ユーロ「復活」の可能性は85% メルケル首相に近い有力経済人が診断
スペインは 追加経済改革が必要
ただ、スペインの場合、中央だけでなく地方政府の財政も危機的な状況だ。地方の公務員数はこの7年で50%も増加した。国全体では労働市場改革や時間当たり労働コストの削減も不十分だ。公務員のみならず民間の人件費も圧縮する必要がある。
こうした中で、追加の経済改革を実施するとき、どのようなやり方を取ればいいのか。個人的な意見だが、スペイン政府が欧州安定メカニズム(ESM)、IMFに対して改革プログラム推進を約束したうえで、支援を要請することがユーロ圏全体の安定には重要だろう。なぜならば、そうした同国政府によるコミットメント自体がイタリアやフランスへの伝播を防ぐファイアウォール(防火壁)にもなる。
――欧州中央銀行(ECB)による過度の国債購入には反対でしたが…。
現在、ECBがやろうとしていることには同意する。財政難に陥った国の国債購入はあくまでも、当該国が改革プログラム推進を約束するのが条件だからだ。
ECBは通常、インフレにならないよう物価水準を監視するのが任務。その意味で、国債購入は本来の作業とはいえないが、今は「ユーロ圏安定化のため」という名目で正当化することは可能だ。
――フランスでは、オランド政権が打ち出した富裕層への最高75%の所得課税をめぐり、賛否両論です。同国一の富豪といわれるLVMHのベルナール・アルノー最高経営責任者がベルギー国籍取得表明したのに対し、「課税逃れ」との批判が相次ぎ、富裕層の国内離れを懸念する声も高まりました。
オランド大統領が本当に財政の安定化を目指すならば、そして、財政赤字を対GDP比で3%以内に収めようとするならば、税収を上げるしかない。税金を広く、薄く徴収しなければ、税収増にはつながらないだろう。

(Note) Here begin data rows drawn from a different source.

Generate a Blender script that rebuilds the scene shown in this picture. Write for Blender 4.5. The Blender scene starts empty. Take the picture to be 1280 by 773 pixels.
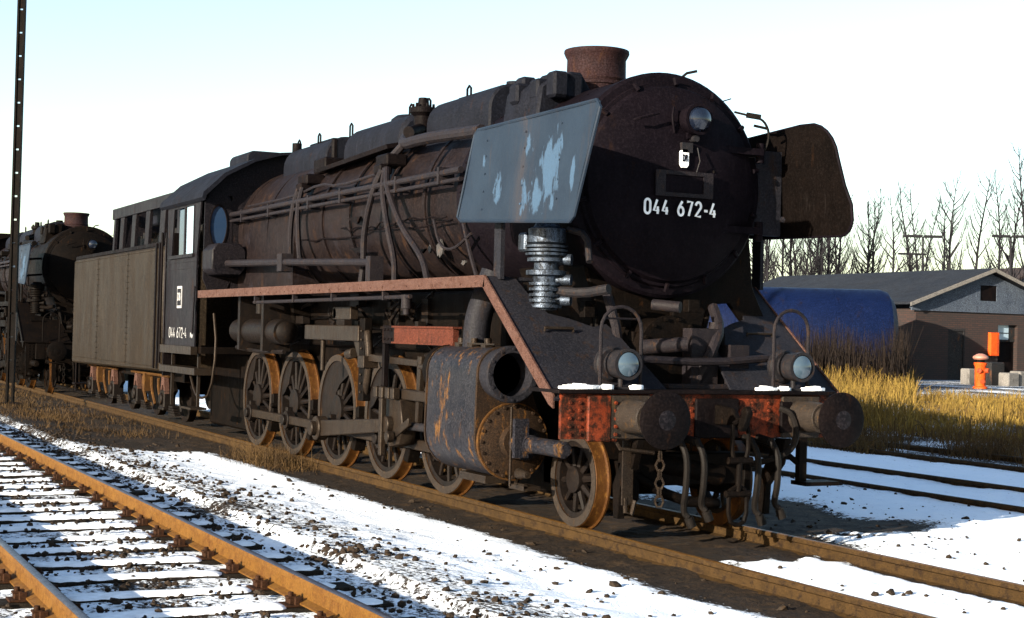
import bpy, bmesh, math, random
import numpy as np
from mathutils import Vector, Matrix, noise
R = math.radians
PI = math.pi
C = bpy.context.scene.collection
S = bpy.context.scene

# ------------------------------------------------------------------ camera, sky, sun, exposure
cam = bpy.data.cameras.new('camera'); camo = bpy.data.objects.new('camera', cam); C.objects.link(camo)
cr, cu, cf = Vector((.44106, .89712, .02537)), Vector((.00341, -.02994, .99955)), Vector((-.89747, .44078, .01626))
CAM = Vector((10.513, -7.438, 1.707))
camo.matrix_world = Matrix(((cr.x, cu.x, -cf.x, CAM.x), (cr.y, cu.y, -cf.y, CAM.y), (cr.z, cu.z, -cf.z, CAM.z), (0, 0, 0, 1)))
cam.sensor_width = 36; cam.lens = 54.33; cam.clip_end = 3000; cam.clip_start = .1
S.camera = camo

SUN_EL = R(13.5); K = .38                                   # K: lean of the sun from the side of the train towards its front
sd = Vector((K, -1, 0)).normalized() * math.cos(SUN_EL); sd.z = math.sin(SUN_EL)
W = bpy.data.worlds.new('World'); S.world = W; W.use_nodes = True
nt = W.node_tree
sky = nt.nodes.new('ShaderNodeTexSky'); sky.sky_type = 'NISHITA'; sky.sun_disc = False
sky.sun_elevation = SUN_EL; sky.sun_rotation = math.atan2(sd.x, sd.y)
sky.air_density = 1.0; sky.dust_density = .9; sky.ozone_density = 1.2; sky.altitude = 0
bg = nt.nodes['Background']; bg.inputs['Strength'].default_value = .092
nt.links.new(sky.outputs[0], bg.inputs[0])
sun = bpy.data.lights.new('sun', 'SUN'); sun.energy = 5.0; sun.angle = R(.5); sun.color = (1, .89, .72)
suno = bpy.data.objects.new('sun', sun); C.objects.link(suno)
suno.rotation_euler = (-sd).to_track_quat('-Z', 'Y').to_euler()
S.view_settings.view_transform = 'Standard'; S.view_settings.look = 'None'
S.view_settings.exposure = 1.9; S.view_settings.gamma = 1

# ------------------------------------------------------------------ materials
def nod(t, typ, **kw):
    n = t.nodes.new(typ)
    for k, v in kw.items(): setattr(n, k, v)
    return n
def ramp(t, src, stops):
    r = nod(t, 'ShaderNodeValToRGB'); e = r.color_ramp.elements
    while len(e) < len(stops): e.new(.5)
    for el, (p, c) in zip(e, stops):
        el.position = p; el.color = (c, c, c, 1) if isinstance(c, (int, float)) else (*c, 1)
    t.links.new(src, r.inputs[0]); return r.outputs[0]
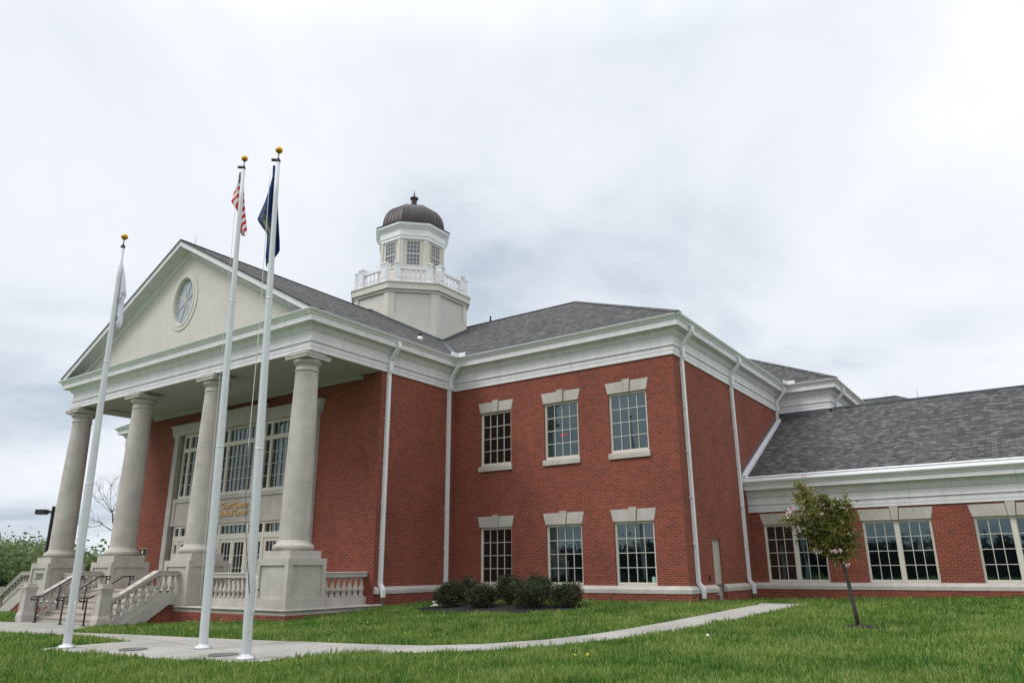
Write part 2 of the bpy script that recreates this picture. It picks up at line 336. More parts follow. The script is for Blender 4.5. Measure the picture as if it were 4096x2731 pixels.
PATH=[(-40,-12.2),(-24,-11.3),(-18.9,-10.1),(-19.2,-9.35),(-14.0,-9.35),(-13.9,-9.9),(-13.37,-10.6),(-12.85,-11.2),(-12.5,-11.55),(-11.93,-11.62),(-8.81,-11.24),(-7.26,-11.0),(-5.2,-10.68),(-4.38,-10.52),(-2.55,-10.35),(-1.34,-10.1),(-.4,-9.55),(.35,-8.6),(.8,-7.6),(1.1,-6.5),(1.38,-5.1),(1.6,-3.9),(1.8,-2.6),(1.92,-1.2),(1.9,.2),(1.6,1.5),(3.2,1.9),(3.05,.2),(2.95,-1.5),(2.75,-3.4),(2.5,-5.0),(2.2,-6.5),(1.8,-7.9),(1.25,-9.2),(.4,-10.2),(-.7,-11.0),(-1.9,-11.6),(-2.35,-12.2),(-2.45,-13.1),(-3.2,-13.5),(-4.45,-13.62),(-6.0,-13.85),(-7.78,-14.07),(-8.25,-14.12),(-8.3,-13.75),(-8.25,-13.39),(-8.16,-12.69),(-8.0,-12.25),(-9.46,-12.12),(-11.08,-12.2),(-13,-12.6),(-15.6,-13.1),(-20,-14.1),(-28,-16),(-40,-18)]
def inside(px_,py_,poly):
    r=np.zeros(np.shape(px_),bool); n=len(poly); j=n-1
    for i in range(n):
        xi,yi=poly[i]; xj,yj=poly[j]
        c=((yi>py_)!=(yj>py_))&(px_<(xj-xi)*(py_-yi)/((yj-yi)+1e-12)+xi); r^=c; j=i
    return r
def draped(poly,name,material,off,step=.35,**tags):
    bm=bmesh.new(); vs=[bm.verts.new((a,b,0)) for a,b in poly]; f=bm.faces.new(vs); bmesh.ops.triangulate(bm,faces=[f])
    for ax,lo,hi in (('x',min(p[0] for p in poly),max(p[0] for p in poly)),('y',min(p[1] for p in poly),max(p[1] for p in poly))):
        t=math.ceil(lo/step)*step
        while t<hi:
            bmesh.ops.bisect_plane(bm,geom=bm.verts[:]+bm.edges[:]+bm.faces[:],plane_co=(t,0,0) if ax=='x' else (0,t,0),plane_no=(1,0,0) if ax=='x' else (0,1,0)); t+=step
    for v in bm.verts: v.co.z=G(v.co.x,v.co.y)+off(v.co.x,v.co.y) if callable(off) else G(v.co.x,v.co.y)+off
    bmesh.ops.recalc_face_normals(bm,faces=bm.faces)
    if sum(f.normal.z for f in bm.faces)<0: bmesh.ops.reverse_faces(bm,faces=bm.faces)
    # skirt so the slab has a real edge
    be=[e for e in bm.edges if e.is_boundary]; r=bmesh.ops.extrude_edge_only(bm,edges=be)
    for v in [g for g in r['geom'] if isinstance(g,bmesh.types.BMVert)]: v.co.z-=.08
    me=bpy.data.meshes.new(name); bm.to_mesh(me); bm.free(); me.materials.append(M[material])
    o=bpy.data.objects.new(name,me); COL.objects.link(o)
    for k,x in tags.items(): o[k]=x
    return o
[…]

富裕層に対して集中的に課税をしようとすれば、出て行かれてしまうリスクを抱える。企業や企業家に過度の税負担を強いるのは賢いやり方ではない。活動レベルが低下してしまう。経済成長を維持するため、企業や企業家には国内にとどまってもらわなければならない。
――ドイツの景気も減速傾向です。Ifo経済研究所の景況感指数は11月こそ持ち直しましたが、10月まで6カ月連続で下落していました。
同指数はムードを表しているだけで、実体経済を映し出しているものではないことに留意すべきだろう。むろん、スローダウンしているのは確かだ。ユーロ圏全体の景気後退の影響は避けられない。
ドイツのGDPに占める輸出の割合は約50%。輸出はユーロ圏向けが4割を占める。つまり、対ユーロ圏輸出が落ち込めば、GDPベースで2割程度の押し下げ圧力が働くというわけだ。それでも、新興国や米国向けの輸出は増えている。国内消費も底堅く推移し、輸出の落ち込みを補っている格好だ。